I didn't think that the air resistance would be particularly significant between 12 and 24 km/hr but I just plugged the numbers into bike calculator and was surprised by how significant it actually was...

The 403 W that gave 12 km/h up 14% only gave 21 km/h up 7%!

So, when we see the pros drafting on moderately steep climbs they actually ARE getting a significant benefit from doing so.

 

[Dogtrousers]

I have MY reading glasses on, and to me it looks like 478 W at 24 km/h up 7%!

Ooops. Can I borrow your glasses? I'll edit my post.

So it looks like the drag contribution is a bit more than I thought. 75W.
But the OP did say "assuming no air resistance"

 

[si_c]

So, when we see the pros drafting on moderately steep climbs they actually ARE getting a significant benefit from doing so.

Well, i'm not sure what counts as significant but there will definitely be a benefit. On the flat at around 12km/h drag is from rolling resistance is roughly equivalent to aerodynamic drag, but at 24km/h that theoretically changes to about 80% from aerodynamic drag (assuming identical position on the bike and no wind at all). So given how fast pro cyclists go up a hill they might save as much as 30% of that aerodynamic drag, which is not nothing, but on steeper gradients this will likely fall into a handful of watts.

 

[Sallar55]

Going twice as fast against gravity? I would suspect that you are at it. Level road twice the speed , you air resistance increases dramatically so that's another fail.

 

[ColinJ]

So given how fast pro cyclists go up a hill they might save as much as 30% of that aerodynamic drag, which is not nothing, but on steeper gradients this will likely fall into a handful of watts.

Yes, so when their teammates drag them up the 7% as fast as they can they are doing some good. Their leader leaves them behind when they can't do it any longer and tackles the following 12%/15%/whatever-high-% solo.

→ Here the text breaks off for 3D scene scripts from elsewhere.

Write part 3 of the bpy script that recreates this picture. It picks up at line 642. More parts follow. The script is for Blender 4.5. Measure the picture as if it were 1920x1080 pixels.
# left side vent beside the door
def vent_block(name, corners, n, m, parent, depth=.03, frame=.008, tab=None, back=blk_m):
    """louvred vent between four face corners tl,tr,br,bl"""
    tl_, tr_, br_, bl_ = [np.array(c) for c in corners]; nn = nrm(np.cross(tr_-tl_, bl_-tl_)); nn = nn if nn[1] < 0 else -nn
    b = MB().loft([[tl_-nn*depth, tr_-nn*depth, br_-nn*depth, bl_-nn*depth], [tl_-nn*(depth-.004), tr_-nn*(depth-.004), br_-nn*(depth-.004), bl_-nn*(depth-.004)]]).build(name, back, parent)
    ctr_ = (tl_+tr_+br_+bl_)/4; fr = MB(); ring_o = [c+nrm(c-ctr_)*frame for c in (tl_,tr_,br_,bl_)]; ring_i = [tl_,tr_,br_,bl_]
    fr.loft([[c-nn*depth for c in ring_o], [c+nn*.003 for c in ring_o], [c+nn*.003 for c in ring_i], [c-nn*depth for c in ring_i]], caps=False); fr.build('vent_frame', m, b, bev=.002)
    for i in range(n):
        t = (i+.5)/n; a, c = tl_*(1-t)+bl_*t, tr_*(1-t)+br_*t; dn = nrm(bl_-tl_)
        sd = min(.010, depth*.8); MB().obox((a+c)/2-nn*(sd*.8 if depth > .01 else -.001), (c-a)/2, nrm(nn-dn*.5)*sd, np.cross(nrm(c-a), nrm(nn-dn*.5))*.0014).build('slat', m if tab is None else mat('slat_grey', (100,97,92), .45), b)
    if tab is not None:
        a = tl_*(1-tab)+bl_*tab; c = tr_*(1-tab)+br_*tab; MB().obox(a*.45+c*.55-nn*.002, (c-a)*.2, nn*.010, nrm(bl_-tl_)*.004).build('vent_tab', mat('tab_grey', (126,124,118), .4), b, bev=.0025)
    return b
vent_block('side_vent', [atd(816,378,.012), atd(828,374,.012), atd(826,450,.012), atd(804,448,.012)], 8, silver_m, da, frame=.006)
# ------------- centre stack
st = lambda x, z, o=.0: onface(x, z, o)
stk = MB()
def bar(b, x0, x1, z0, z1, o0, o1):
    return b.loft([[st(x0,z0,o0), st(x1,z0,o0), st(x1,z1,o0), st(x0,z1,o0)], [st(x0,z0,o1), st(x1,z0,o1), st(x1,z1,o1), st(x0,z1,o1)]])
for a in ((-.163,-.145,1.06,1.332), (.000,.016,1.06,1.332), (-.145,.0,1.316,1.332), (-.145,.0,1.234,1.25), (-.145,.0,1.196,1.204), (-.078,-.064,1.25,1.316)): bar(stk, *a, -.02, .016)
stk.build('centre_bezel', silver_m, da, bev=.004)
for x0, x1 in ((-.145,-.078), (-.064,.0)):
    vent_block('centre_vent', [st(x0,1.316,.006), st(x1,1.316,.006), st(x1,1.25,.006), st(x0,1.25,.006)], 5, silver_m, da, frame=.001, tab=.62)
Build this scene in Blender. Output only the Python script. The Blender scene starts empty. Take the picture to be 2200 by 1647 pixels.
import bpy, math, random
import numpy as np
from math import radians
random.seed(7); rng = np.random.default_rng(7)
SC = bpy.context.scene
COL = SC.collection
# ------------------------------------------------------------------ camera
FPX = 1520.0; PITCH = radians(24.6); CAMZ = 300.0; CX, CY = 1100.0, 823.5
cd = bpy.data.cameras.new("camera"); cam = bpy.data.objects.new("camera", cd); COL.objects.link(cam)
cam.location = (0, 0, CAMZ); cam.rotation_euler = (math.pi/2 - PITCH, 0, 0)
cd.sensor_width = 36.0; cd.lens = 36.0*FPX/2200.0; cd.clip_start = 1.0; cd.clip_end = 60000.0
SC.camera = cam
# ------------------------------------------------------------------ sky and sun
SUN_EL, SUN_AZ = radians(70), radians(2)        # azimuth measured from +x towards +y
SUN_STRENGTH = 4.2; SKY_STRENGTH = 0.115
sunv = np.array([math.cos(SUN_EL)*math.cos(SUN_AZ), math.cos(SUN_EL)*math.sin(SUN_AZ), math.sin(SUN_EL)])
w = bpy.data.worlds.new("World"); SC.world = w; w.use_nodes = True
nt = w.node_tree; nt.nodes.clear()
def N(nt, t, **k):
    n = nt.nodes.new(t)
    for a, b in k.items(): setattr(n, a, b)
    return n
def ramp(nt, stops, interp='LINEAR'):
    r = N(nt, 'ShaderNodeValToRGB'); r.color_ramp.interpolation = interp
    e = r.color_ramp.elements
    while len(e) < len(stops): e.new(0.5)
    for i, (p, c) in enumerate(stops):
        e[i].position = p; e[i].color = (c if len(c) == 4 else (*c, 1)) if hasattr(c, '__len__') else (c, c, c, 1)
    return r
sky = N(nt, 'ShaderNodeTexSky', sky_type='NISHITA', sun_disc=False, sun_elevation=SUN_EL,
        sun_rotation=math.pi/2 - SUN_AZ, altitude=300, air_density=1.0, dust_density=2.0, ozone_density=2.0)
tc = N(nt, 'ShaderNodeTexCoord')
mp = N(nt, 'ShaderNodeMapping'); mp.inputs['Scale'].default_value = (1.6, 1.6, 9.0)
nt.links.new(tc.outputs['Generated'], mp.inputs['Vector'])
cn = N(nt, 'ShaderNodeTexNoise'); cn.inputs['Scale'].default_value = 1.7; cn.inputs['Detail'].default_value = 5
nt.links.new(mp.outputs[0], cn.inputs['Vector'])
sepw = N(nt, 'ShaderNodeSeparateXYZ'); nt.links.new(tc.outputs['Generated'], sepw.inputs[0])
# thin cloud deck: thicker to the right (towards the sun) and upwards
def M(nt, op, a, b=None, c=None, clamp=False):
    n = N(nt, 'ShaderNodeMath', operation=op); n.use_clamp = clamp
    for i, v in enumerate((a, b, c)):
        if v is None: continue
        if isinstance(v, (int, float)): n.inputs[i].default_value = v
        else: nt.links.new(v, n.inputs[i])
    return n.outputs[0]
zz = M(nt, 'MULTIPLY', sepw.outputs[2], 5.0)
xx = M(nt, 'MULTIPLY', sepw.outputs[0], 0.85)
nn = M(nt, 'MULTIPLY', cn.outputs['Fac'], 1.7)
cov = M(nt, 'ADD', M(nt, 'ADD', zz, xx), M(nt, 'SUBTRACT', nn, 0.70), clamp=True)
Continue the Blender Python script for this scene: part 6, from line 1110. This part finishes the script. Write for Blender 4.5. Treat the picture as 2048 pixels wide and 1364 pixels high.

I used to think that the main benefit was psychological, but obviously it is not.

 

[Twilkes]

or exaggerating his /her ability

Hey, I said 'if'.

Yeah I'm not getting up a 7% climb at 24kmh, best one was 18kmh could probably do it 19kmh now at a push, so closer to 70rpm, usual cadence is 85-90rpm. 105kg and 10kg bike so still around 450w but it's only about 3.5 minutes long and FTP is just over 300w so it's not too much of a stretch.

It's more the principle that as long as I don't shift down a gear it'll be simulating a much steeper climb, as there are only a few round here and they don't tend to last very long. Doing a big round trip up north at the end of July and don't want to be wiped out by the first steep bit I come across!